PROBLEM DETAILS.
Without the pictures, extract every line from the start of the material to the line containing "W, H, D = 3.3454, 2.74, 3.83", both ends included.

DATA EXCERPT.
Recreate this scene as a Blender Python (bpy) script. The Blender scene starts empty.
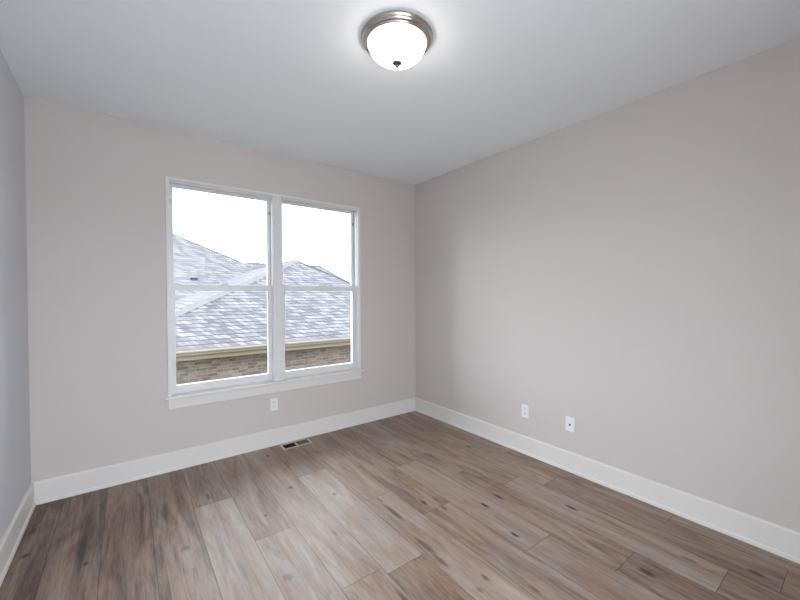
import bpy, bmesh, math, random
from mathutils import Vector, Matrix
random.seed(7)
S = 1.12295                      # 2.74 m ceiling
W, H, D = 3.3454, 2.74, 3.83     # room: x 0..W, y 0 (window wall) .. -D

# ------------------------------------------------------------------ camera
sc = bpy.context.scene
col = sc.collection
pitch, roll, yaw = -0.0144984, -0.0036171, 0.642972
F = Vector((math.sin(yaw)*math.cos(pitch), math.cos(yaw)*math.cos(pitch), math.sin(pitch)))
R = Vector((math.cos(yaw), -math.sin(yaw), 0)); U = R.cross(F)
c_, s_ = math.cos(roll), math.sin(roll)
R, U = c_*R + s_*U, -s_*R + c_*U
cam = bpy.data.cameras.new('camera'); co = bpy.data.objects.new('camera', cam); col.objects.link(co)
M4 = Matrix.Identity(4)
for i in range(3):
    M4[i][0], M4[i][1], M4[i][2] = R[i], U[i], -F[i]
M4.translation = Vector((0.5327864, -3.4454976, 1.4096792))
co.matrix_world = M4
cam.sensor_width = 36; cam.lens = 36*364.26/800; cam.clip_start = 0.02; cam.clip_end = 300
sc.camera = co

# ------------------------------------------------------------------ sky / exposure
SKY = 7.4
LAMP = 13.5
sc.view_settings.view_transform = 'Standard'; sc.view_settings.look = 'None'
sc.view_settings.gamma = 1; sc.view_settings.exposure = 0.12
w = bpy.data.worlds.new('overcast_sky'); sc.world = w; w.use_nodes = True
nt = w.node_tree; nt.nodes.clear()
tc = nt.nodes.new('ShaderNodeTexCoord'); sx = nt.nodes.new('ShaderNodeSeparateXYZ')
rp = nt.nodes.new('ShaderNodeValToRGB'); bg = nt.nodes.new('ShaderNodeBackground'); ow = nt.nodes.new('ShaderNodeOutputWorld')
nt.links.new(tc.outputs['Generated'], sx.inputs[0])
mp = nt.nodes.new('ShaderNodeMapRange'); mp.inputs[1].default_value = -1; mp.inputs[2].default_value = 1
nt.links.new(sx.outputs[2], mp.inputs[0]); nt.links.new(mp.outputs[0], rp.inputs[0])
e = rp.color_ramp.elements
e[0].position = 0.0; e[0].color = (.10, .10, .10, 1)
e[1].position = 1.0; e[1].color = (.85, .925, 1.0, 1)
a = e.new(.47); a.color = (.10, .10, .10, 1)
a = e.new(.505); a.color = (.83, .91, 1.0, 1)
nt.links.new(rp.outputs[0], bg.inputs[0]); bg.inputs[1].default_value = SKY
nt.links.new(bg.outputs[0], ow.inputs[0])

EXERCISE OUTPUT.
Recreate this scene as a Blender Python (bpy) script. The Blender scene starts empty.
import bpy, bmesh, math, random
from mathutils import Vector, Matrix
random.seed(7)
S = 1.12295                      # 2.74 m ceiling
W, H, D = 3.3454, 2.74, 3.83     # room: x 0..W, y 0 (window wall) .. -D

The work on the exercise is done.